Les idées de Bruno, radicales pour son temps, et sa vision de l'univers aux implications profondes pour la pensée scientifique ultérieure ont suscité l'opposition de l'Église catholique, En 1592, il a été emprisonné à Venise, puis, après un procès pour hérésie, il a été remis à l'Inquisition romaine en 1593. Il été jugé coupable d'hérésie. Les autorités ecclésiastiques ont condamné ses idées, y compris ses positions sur l'infini et son refus de se rétracter, en dépit des pressions exercées par l'Inquisition qui lui reprochait :

D’avoir des opinions contraires à la Sainte Foi et d’avoir tenu des propos contre celle-ci et contre ses ministres.

D’avoir des opinions erronées sur la Trinité, la divinité du Christ et l’Incarnation.

D’avoir des opinions erronées sur le Christ.

D’avoir des opinions erronées sur la transsubstantiation et la Sainte Messe.

De soutenir l’existence de mondes multiples et leur éternité.

De croire à la métempsychose et à la transmigration des âmes humaines dans les animaux.

De s’occuper d’art divinatoire et de magie.

De ne pas croire à la virginité de Marie.

Finalement, Giordano Bruno a été brûlé sur le bûcher à Rome en 1600. Un dispositif horrible ayant été fixé dans sa bouche pour l’empêcher de parler au moment où il serait dévoré par les flammes.

« Il ne faut pas oublier que nous devons tout à Bruno, et que, si aujourd’hui nous pouvons faire ces recherches, c’est grâce à lui. »

Kepler à Galilée. Lettres en 1597

"A dire ce que je pense de cet homme, il y aurait peu de philosophes qu'on pût lui comparer"

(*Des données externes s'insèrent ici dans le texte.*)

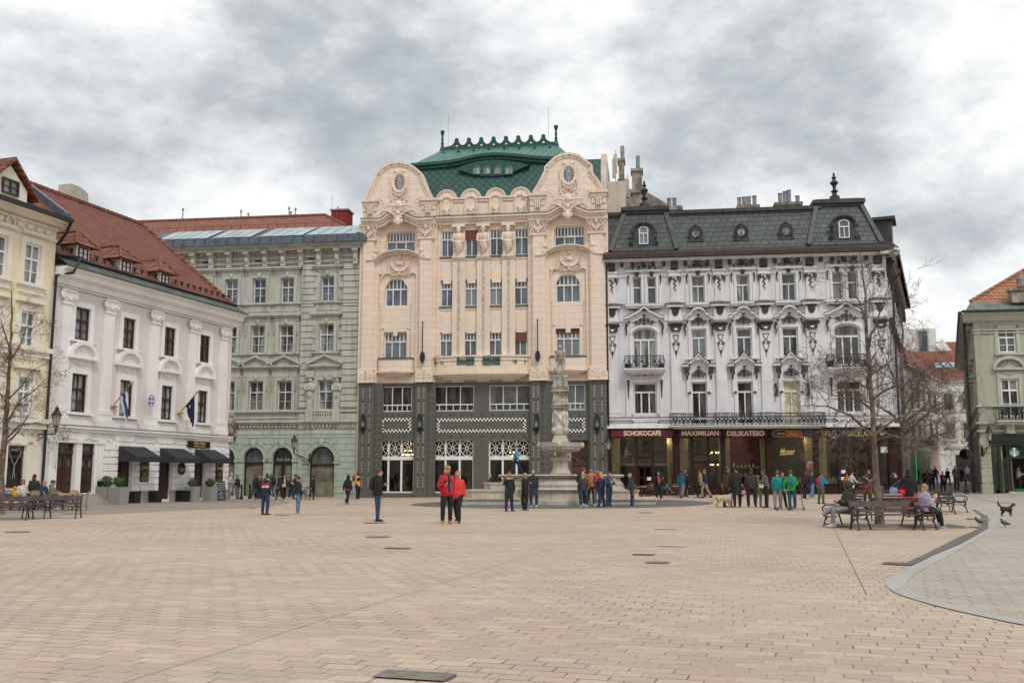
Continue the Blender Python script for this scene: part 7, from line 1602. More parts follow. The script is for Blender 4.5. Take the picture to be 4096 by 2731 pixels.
# awning with a string of bulbs
pa=N1 .W(12,-.1,0);m=MB();mat('awning_beige',(.30,.24,.18),.8,.1);m.T=Matrix.Translation(Vector((pa.x,pa.y,0)))@Matrix.Rotation(R(58.5),4,'Z');m.add([(0,0,5.3),(6,0,5.3),(6,-3.6,4.3),(0,-3.6,4.3),(0,-3.6,4.0),(6,-3.6,4.0)],[(0,3,2,1),(3,4,5,2)]);m.build('awning','awning_beige',N1 .root).parent=None
bpy.data.objects['awning.003'].name='street_awning' if'awning.003' in bpy.data.objects else'street_awning'
o=bpy.data.objects['street_awning'];tag(o,'beige shop awning over the crowd in the side street','awning');m.v=[];m.f=[];m.T=None
for k in range(9):p=Matrix.Rotation(R(58.5),3,'Z')@Vector((.3+k*.62,-3.2+.2*(k%2),3.85))+Vector((pa.x,pa.y,0));m.blob(*p,.09,.09,.1,6,4);m.mark()
bs=m.each('bulb','bulb',o)
# the town hall behind the photographer: only its reflection shows in the panes
TH=thing('town_hall','long cream town hall with a red roof, seen only as a reflection','building',(0,-24,0));m=MB();m.box(-70,70,-10,0,0,12.5);m.build('wall','cream_plain',TH)
m=MB();m.add([(-70,0,12.5),(70,0,12.5),(70,-8,21),(-70,-8,21)],[(0,1,2,3)]);m.build('roof','red_tiles_dark',TH);m=MB();[m.box(-66+4.4*k,-64.6+4.4*k,0,.06,z,z+2.4)for k in range(30)for z in(1.5,5.5,9)];m.build('window','pane_dark',TH);m=MB();m.box(14,22,-9,.5,0,24);m.slab([(13.5,24),(22.5,24),(18,34)],-9,.5);m.build('tower','plinth',TH)
# ==== FOUNTAIN
m_,b_,p_=newmat('fountain_stone');o_=b_.obj();x_,y_,z_=b_.xyz(o_);n_=b_.noise(o_,1.1,6,.65);st_=b_.noise(b_.comb(b_.m('MULTIPLY',x_,3),b_.m('MULTIPLY',y_,3),b_.m('MULTIPLY',z_,.5)),1.4,5,.7)
c_=b_.mix(b_.smooth(n_,.3,.7),(.43,.385,.31),(.56,.51,.43));c_=b_.mix(b_.m('MULTIPLY',b_.smooth(st_,.48,.75),.6),c_,(.15,.135,.11));b_.put(p_.inputs['Base Color'],c_);p_.inputs['Roughness'].default_value=.85;bumpto(b_,p_,b_.noise(o_,14,5,.7),.5,.03)
mat('marble_pale',(.62,.59,.56),.7,.3,2.5,.4);mat('column_stone',(.46,.42,.36),.85,.4,1.6,.5)
FT=thing('fountain','stone fountain with a knight on a tall column, bowl and curved basin','fountain',FC,R(-7));Yc=FC.y
def fz(py,px=2229):return dpt(px,py,Yc).z-FC.z
def fr(w):return w/3982*Yc/2
zr_=fz(1897);zb_=0
def lob(r,n=64,q=.16):
 return[(cos(2*pi*i/n)*r*(1+q*abs(cos(4*pi*i/n))**2-.04),sin(2*pi*i/n)*r*(1+q*abs(cos(4*pi*i/n))**2-.04))for i in range(n)]
m=MB();R0=fr(488)/1.12;n=64;ring_z=[(1.04,0),(1.04,.22),(.99,.25),(.99,zr_*.45),(1.03,zr_*.46),(1.04,zr_*.50),(1.02,zr_*.54),(1.0,zr_*.56),(1.01,zr_*.66),(.96,zr_*.82),(.94,zr_*.88),(.99,zr_*.90),(1.02,zr_*.93),(1.03,zr_*.97),(1.0,zr_),(.90,zr_),(.88,zr_*.95),(.86,zr_*.4),(0.01,zr_*.4)]
P=lob(R0);vs=[(x_*k,y_*k,z_)for k,z_ in ring_z for x_,y_ in P]
m.add(vs,[(j*n+i,j*n+(i+1)%n,(j+1)*n+(i+1)%n,(j+1)*n+i)for j in range(len(ring_z)-1)for i in range(n)])
bs=m.build('basin','fountain_stone',FT,True)
m=MB()
for a in range(0,360,45):
 q=R(a+22.5);k=R0*1.0;m.box(-.05,.05,0,0,0,0)if False else None
 T=Matrix.Rotation(q,4,'Z');m.T=T@Matrix.Translation((k*1.0,0,0));m.blob(.05,0,zr_*.74,.10,.22,.30);m.blob(.14,0,zr_*.70,.10,.12,.12);m.blob(.12,.14,zr_*.82,.06,.08,.1);m.blob(.12,-.14,zr_*.82,.06,.08,.1)
 for s in(-1,1):m.box(-.2,.06,s*.55-.05,s*.55+.05,.25,zr_*.9)
 m.mark()
m.T=None;m.each('lion_mask','fountain_stone',FT,True)
for nm,s in(('west',-1),('east',1)):
 m=MB()
 for k,(w,h)in enumerate(((3.1,.34),(2.1,.78),(1.15,1.18))):
  ex=R0*1.02;P=[(s*(ex-1.2),-1.5-.55*(2-k)),(s*(ex+w-.5),-1.5-.55*(2-k)),(s*(ex+w-.1),-1.1-.5*(2-k)),(s*(ex+w),-.4),(s*(ex+w-.3),.9),(s*(ex-1.2),1.2)]
  if s>0:P=[(x_-.9*(1 if abs(x_)>ex else 0),y_)for x_,y_ in P]
  m.prism(P,h-.44 if k else-.1,h-.09);m.prism([(x_*1.012,y_*1.03)for x_,y_ in P],h-.09,h)
 m.build('steps','fountain_stone',FT)
def sq(m,w0,w1,z0,z1,ch=.0):m.lathe([(w0*1.4142,z0),(w1*1.4142,z1)],4,a0=pi/4)
m=MB()
prof=[(fr(285),zr_*.4),(fr(285),zr_-.1)]
for py,w in((1885,285),(1865,255),(1840,225),(1800,205),(1765,195),(1752,200),(1748,240)):prof.append((fr(w)*.56,fz(1905.4)+0))if False else None
body=[(290,1893),(270,1880),(236,1855),(205,1810),(196,1770),(200,1752),(240,1746),(256,1738),(262,1728),(250,1718),(190,1706),(160,1695),(142,1680),(140,1672)]
body=[(w*.56,1904.5-(1893-(y_+(1893-y_)*0)))for w,y_ in body]if False else body
def col(pts,sh='sq'):
 q=MB();q.lathe([(fr(w)*(1.4142 if sh=='sq' else 1),fz(y_))for w,y_ in pts],4 if sh=='sq' else 28,a0=pi/4);return q
f8=lambda Y:1350+Y/2.3406
q=MB();q.lathe([(fr(w)*1.08,fz(f8(Y)))for w,Y in((80,1275),(80,1268),(72,1255),(62,1235),(58,1205),(58,1165),(64,1157),(76,1150),(79,1140),(79,1130),(70,1120),(46,1108),(40,1095),(36,1080),(36,1068))],8,a0=pi/8);q.build('foot','fountain_stone',FT)
q=MB();q.lathe([(fr(w),fz(f8(Y)))for w,Y in((74,1069),(110,1064),(134,1058),(150,1045),(156,1038),(158,1028),(163,1022),(167,1012),(164,998),(169,992),(168,984),(150,984),(60,990))],36)
for i in range(28):a=2*pi*i/28;q.tube([(cos(a)*fr(90),sin(a)*fr(90),fz(f8(1068))),(cos(a)*fr(138),sin(a)*fr(138),fz(f8(1056))),(cos(a)*fr(155),sin(a)*fr(155),fz(f8(1038)))],.06,4)
for i in range(4):a=pi/2*i-pi/2;q.blob(cos(a)*fr(168),sin(a)*fr(168),fz(f8(1008)),.16,.16,.18);q.blob(cos(a)*fr(176),sin(a)*fr(176),fz(f8(1016)),.08,.08,.09)
q.build('bowl','fountain_stone',FT,True)
col([(64,f8(984)),(64,f8(968)),(58,f8(962)),(52,f8(940)),(44,f8(915)),(46,f8(905)),(54,f8(897)),(50,f8(893))]).build('column_base','fountain_stone',FT)
q=col([(50,f8(893)),(50,f8(847))])
for i in range(4):a=pi/4+pi/2*i;q.blob(cos(a)*fr(66),sin(a)*fr(66),fz(f8(870)),.17,.17,.2);q.blob(cos(a)*fr(76),sin(a)*fr(76),fz(f8(872)),.08,.08,.1)
q.build('mask_block','fountain_stone',FT,True)
q=col([(47,f8(847)),(49,f8(675))])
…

Denis Diderot, encyclopédie article Jordanus Brunus

 

« Malgré les imperfections qui lui sont communes avec tant d’autres philosophes, on doit reconnaître en Bruno un des hommes les plus remarquables de son siècle. [...] le désintéressement demeure en soi chose sacrée. C’est pourquoi les esprits élevés, sans approuver tous les principes de Bruno, admirent son dévouement à la république des lettres ; c’est pourquoi son nom ne périra jamais"

Christian Bartholmèss. Jordano Bruno.